Making the experience consistently negative, on the other hand, requires rejecting the parts of the relationship that bring us joy. The "he's a louse and I don't know what I'm doing with him" brand of thinking. In this approach we focus only on the problems, not allowing ourselves to acknowledge or appreciate the reasons we are actually in the relationship.

The problem with denying a part of our internal experience is that it prevents us from being able to fully experience our lives, to authentically enjoy what is working in our relationship or to change what is not. We cannot cut off a part of our experience without damaging the other parts. We cannot put a blanket over the negative without blunting the positive. So too, when we bury our experience we create an underlying resentment. It is this buried resentment that will destroy the relationship, not the acknowledgment of our contradictory feelings.

By suppressing the painful parts of a relationship we are destroying our chance to improve the relationship. We become paralyzed because there is nothing to fix and yet we are unhappy. The difficulty has to be felt first before it can be corrected. While it may seem counterintuitive to welcome the negative, it is the denial of pain that prevents us from actually becoming happy.

On the other hand, the denial of the positive aspects of a relationship creates a different kind of stuckness. When we are committed to making our partner all bad, it is actually more difficult to leave him or her. As long as we are unable to acknowledge the positive feelings, we end up staying in the relationship as a way of bringing life to the positive. As long as we are not honoring what we do love in our partner, what we are receiving, we are not free to choose a path, whether to leave or stay. The positive is all tangled up in the staying together and this creates a paralysis of its own.
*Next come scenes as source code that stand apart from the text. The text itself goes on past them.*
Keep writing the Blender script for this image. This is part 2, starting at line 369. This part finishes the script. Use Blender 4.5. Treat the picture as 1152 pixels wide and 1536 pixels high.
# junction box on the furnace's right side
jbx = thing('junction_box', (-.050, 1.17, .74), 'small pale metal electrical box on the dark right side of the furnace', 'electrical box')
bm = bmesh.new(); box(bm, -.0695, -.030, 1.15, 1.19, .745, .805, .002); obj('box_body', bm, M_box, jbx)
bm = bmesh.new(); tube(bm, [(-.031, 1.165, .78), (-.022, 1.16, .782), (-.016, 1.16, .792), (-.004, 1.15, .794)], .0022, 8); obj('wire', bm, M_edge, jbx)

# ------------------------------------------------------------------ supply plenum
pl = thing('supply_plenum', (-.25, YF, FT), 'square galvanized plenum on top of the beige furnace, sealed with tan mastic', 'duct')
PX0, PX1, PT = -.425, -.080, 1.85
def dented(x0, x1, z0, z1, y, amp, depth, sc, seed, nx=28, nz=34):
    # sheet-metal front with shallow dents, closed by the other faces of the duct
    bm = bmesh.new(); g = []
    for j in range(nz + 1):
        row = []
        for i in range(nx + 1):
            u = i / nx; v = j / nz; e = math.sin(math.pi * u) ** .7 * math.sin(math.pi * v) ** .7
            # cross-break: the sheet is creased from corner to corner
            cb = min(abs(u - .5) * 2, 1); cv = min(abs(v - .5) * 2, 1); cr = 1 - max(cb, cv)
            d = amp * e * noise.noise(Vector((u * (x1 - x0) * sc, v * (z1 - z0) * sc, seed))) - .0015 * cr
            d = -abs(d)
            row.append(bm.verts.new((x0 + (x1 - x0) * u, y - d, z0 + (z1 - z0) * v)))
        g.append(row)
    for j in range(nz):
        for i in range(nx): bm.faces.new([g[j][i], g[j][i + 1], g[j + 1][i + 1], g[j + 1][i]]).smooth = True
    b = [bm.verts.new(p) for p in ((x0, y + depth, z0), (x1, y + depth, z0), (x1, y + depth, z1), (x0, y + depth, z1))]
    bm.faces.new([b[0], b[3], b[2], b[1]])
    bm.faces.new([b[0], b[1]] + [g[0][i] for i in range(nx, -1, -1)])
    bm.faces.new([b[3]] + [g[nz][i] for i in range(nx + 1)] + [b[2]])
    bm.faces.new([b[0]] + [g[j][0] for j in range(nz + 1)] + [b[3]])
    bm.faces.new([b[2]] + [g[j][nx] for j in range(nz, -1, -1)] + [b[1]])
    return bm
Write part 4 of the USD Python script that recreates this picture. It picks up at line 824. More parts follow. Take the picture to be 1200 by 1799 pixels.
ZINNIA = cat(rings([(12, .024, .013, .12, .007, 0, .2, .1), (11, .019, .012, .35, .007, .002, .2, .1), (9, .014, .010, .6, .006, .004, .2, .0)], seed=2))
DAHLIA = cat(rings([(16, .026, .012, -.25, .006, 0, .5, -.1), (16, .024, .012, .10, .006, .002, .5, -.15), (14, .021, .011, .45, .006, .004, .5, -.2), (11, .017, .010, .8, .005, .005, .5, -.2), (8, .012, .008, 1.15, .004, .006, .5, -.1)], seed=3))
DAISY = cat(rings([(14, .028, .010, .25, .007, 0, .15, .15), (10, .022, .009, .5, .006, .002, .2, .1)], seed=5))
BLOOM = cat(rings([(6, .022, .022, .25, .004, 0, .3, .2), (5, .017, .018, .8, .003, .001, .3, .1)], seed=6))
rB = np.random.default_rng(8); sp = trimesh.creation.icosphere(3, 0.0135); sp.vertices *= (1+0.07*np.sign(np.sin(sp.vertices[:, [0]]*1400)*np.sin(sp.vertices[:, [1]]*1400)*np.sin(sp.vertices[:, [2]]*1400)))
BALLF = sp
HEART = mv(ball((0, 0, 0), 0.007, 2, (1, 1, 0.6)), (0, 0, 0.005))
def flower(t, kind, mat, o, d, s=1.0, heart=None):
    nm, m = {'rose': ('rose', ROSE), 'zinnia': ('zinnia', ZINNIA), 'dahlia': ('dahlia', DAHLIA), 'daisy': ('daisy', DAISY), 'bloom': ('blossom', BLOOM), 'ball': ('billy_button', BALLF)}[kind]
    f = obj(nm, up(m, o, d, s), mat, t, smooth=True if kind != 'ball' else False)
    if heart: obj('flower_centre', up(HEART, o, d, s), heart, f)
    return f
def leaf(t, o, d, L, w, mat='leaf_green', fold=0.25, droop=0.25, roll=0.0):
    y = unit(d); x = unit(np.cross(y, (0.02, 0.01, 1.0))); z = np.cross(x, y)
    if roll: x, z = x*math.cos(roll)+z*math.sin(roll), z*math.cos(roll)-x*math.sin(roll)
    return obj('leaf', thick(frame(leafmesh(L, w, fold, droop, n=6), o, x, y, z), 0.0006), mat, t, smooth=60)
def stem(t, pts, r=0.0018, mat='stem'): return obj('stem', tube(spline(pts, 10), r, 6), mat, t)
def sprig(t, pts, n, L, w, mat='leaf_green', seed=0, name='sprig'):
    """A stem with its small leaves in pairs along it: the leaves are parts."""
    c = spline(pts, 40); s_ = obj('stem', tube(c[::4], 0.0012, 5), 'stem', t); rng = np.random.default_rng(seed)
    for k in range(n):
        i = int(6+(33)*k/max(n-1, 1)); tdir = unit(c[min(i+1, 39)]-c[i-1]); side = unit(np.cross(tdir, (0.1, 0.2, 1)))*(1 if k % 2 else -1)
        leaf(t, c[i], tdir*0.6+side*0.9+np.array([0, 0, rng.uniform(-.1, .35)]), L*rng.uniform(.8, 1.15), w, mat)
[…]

Contradiction is truth; both positive and negative exist simultaneously -- always. When we operate from a place of "and," not "but" -- yes and yes -- we relieve the need to make everything one particular way, tidy, easily explained. With permission to include all the ands, the whole of the relationship, we can then determine if what we are receiving is indeed what we need, enough, and conversely if what we are giving up is acceptable to give up.

We generate compassion and appreciation for ourselves, our partners and our relationships, when we are able to accept the whole picture that is the relationship. It is an appreciation born of awareness, recognizing the profundity of the choices we are making, whatever they may be.